+++ Data excerpts +++
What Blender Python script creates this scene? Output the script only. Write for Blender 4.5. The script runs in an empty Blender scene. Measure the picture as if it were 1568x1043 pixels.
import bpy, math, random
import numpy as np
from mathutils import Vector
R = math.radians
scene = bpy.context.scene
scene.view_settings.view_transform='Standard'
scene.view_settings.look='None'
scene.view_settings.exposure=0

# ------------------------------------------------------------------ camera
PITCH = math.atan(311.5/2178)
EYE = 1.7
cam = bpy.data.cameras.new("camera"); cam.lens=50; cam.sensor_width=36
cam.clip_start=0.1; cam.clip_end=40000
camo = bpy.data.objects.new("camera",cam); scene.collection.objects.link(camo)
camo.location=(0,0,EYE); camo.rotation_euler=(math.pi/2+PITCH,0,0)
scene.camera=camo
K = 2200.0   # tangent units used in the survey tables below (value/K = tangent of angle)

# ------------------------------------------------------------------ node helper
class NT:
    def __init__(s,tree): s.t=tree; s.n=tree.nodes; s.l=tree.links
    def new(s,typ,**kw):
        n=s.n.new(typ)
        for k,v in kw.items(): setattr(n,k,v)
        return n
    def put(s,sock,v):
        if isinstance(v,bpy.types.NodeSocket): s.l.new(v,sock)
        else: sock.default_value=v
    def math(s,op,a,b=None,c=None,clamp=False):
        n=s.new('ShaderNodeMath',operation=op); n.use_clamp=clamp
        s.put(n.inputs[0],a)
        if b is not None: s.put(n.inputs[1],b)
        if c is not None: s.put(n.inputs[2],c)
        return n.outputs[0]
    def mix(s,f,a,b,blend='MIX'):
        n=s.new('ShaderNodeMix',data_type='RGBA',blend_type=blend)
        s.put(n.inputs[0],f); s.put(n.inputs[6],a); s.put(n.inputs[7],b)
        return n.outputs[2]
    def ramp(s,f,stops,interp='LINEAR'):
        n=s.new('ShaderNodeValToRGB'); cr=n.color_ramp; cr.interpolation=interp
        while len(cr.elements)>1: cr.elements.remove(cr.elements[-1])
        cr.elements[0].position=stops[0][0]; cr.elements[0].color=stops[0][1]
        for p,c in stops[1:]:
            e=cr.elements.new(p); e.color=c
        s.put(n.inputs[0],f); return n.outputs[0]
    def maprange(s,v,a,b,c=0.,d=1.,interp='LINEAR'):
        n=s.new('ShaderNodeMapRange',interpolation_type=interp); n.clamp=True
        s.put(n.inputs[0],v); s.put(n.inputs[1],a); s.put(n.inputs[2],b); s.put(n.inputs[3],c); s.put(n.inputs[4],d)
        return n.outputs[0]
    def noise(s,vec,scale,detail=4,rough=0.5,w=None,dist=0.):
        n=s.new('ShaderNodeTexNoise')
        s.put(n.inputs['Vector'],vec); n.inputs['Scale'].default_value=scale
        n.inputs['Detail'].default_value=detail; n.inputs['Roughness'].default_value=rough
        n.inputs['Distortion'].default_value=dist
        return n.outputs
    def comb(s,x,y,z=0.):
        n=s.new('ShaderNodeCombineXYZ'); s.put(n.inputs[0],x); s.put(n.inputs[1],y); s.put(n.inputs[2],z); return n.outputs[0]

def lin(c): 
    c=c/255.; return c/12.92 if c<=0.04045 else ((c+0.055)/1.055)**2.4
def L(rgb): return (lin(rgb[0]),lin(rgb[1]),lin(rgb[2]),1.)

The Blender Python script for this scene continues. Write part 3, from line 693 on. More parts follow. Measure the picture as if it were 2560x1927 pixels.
+++
** Task directions **
Repeat the data above exactly.

** Complete response **
What Blender Python script creates this scene? Output the script only. Write for Blender 4.5. The script runs in an empty Blender scene. Measure the picture as if it were 1568x1043 pixels.
import bpy, math, random
import numpy as np
from mathutils import Vector
R = math.radians
scene = bpy.context.scene
scene.view_settings.view_transform='Standard'
scene.view_settings.look='None'
scene.view_settings.exposure=0

# ------------------------------------------------------------------ camera
PITCH = math.atan(311.5/2178)
EYE = 1.7
cam = bpy.data.cameras.new("camera"); cam.lens=50; cam.sensor_width=36
cam.clip_start=0.1; cam.clip_end=40000
camo = bpy.data.objects.new("camera",cam); scene.collection.objects.link(camo)
camo.location=(0,0,EYE); camo.rotation_euler=(math.pi/2+PITCH,0,0)
scene.camera=camo
K = 2200.0   # tangent units used in the survey tables below (value/K = tangent of angle)

# ------------------------------------------------------------------ node helper
class NT:
    def __init__(s,tree): s.t=tree; s.n=tree.nodes; s.l=tree.links
    def new(s,typ,**kw):
        n=s.n.new(typ)
        for k,v in kw.items(): setattr(n,k,v)
        return n
    def put(s,sock,v):
        if isinstance(v,bpy.types.NodeSocket): s.l.new(v,sock)
        else: sock.default_value=v
    def math(s,op,a,b=None,c=None,clamp=False):
        n=s.new('ShaderNodeMath',operation=op); n.use_clamp=clamp
        s.put(n.inputs[0],a)
        if b is not None: s.put(n.inputs[1],b)
        if c is not None: s.put(n.inputs[2],c)
        return n.outputs[0]
    def mix(s,f,a,b,blend='MIX'):
        n=s.new('ShaderNodeMix',data_type='RGBA',blend_type=blend)
        s.put(n.inputs[0],f); s.put(n.inputs[6],a); s.put(n.inputs[7],b)
        return n.outputs[2]
    def ramp(s,f,stops,interp='LINEAR'):
        n=s.new('ShaderNodeValToRGB'); cr=n.color_ramp; cr.interpolation=interp
        while len(cr.elements)>1: cr.elements.remove(cr.elements[-1])
        cr.elements[0].position=stops[0][0]; cr.elements[0].color=stops[0][1]
        for p,c in stops[1:]:
            e=cr.elements.new(p); e.color=c
        s.put(n.inputs[0],f); return n.outputs[0]
    def maprange(s,v,a,b,c=0.,d=1.,interp='LINEAR'):
        n=s.new('ShaderNodeMapRange',interpolation_type=interp); n.clamp=True
        s.put(n.inputs[0],v); s.put(n.inputs[1],a); s.put(n.inputs[2],b); s.put(n.inputs[3],c); s.put(n.inputs[4],d)
        return n.outputs[0]
    def noise(s,vec,scale,detail=4,rough=0.5,w=None,dist=0.):
        n=s.new('ShaderNodeTexNoise')
        s.put(n.inputs['Vector'],vec); n.inputs['Scale'].default_value=scale
        n.inputs['Detail'].default_value=detail; n.inputs['Roughness'].default_value=rough
        n.inputs['Distortion'].default_value=dist
        return n.outputs
    def comb(s,x,y,z=0.):
        n=s.new('ShaderNodeCombineXYZ'); s.put(n.inputs[0],x); s.put(n.inputs[1],y); s.put(n.inputs[2],z); return n.outputs[0]

def lin(c): 
    c=c/255.; return c/12.92 if c<=0.04045 else ((c+0.055)/1.055)**2.4
def L(rgb): return (lin(rgb[0]),lin(rgb[1]),lin(rgb[2]),1.)

The Blender Python script for this scene continues. Write part 3, from line 693 on. More parts follow. Measure the picture as if it were 2560x1927 pixels.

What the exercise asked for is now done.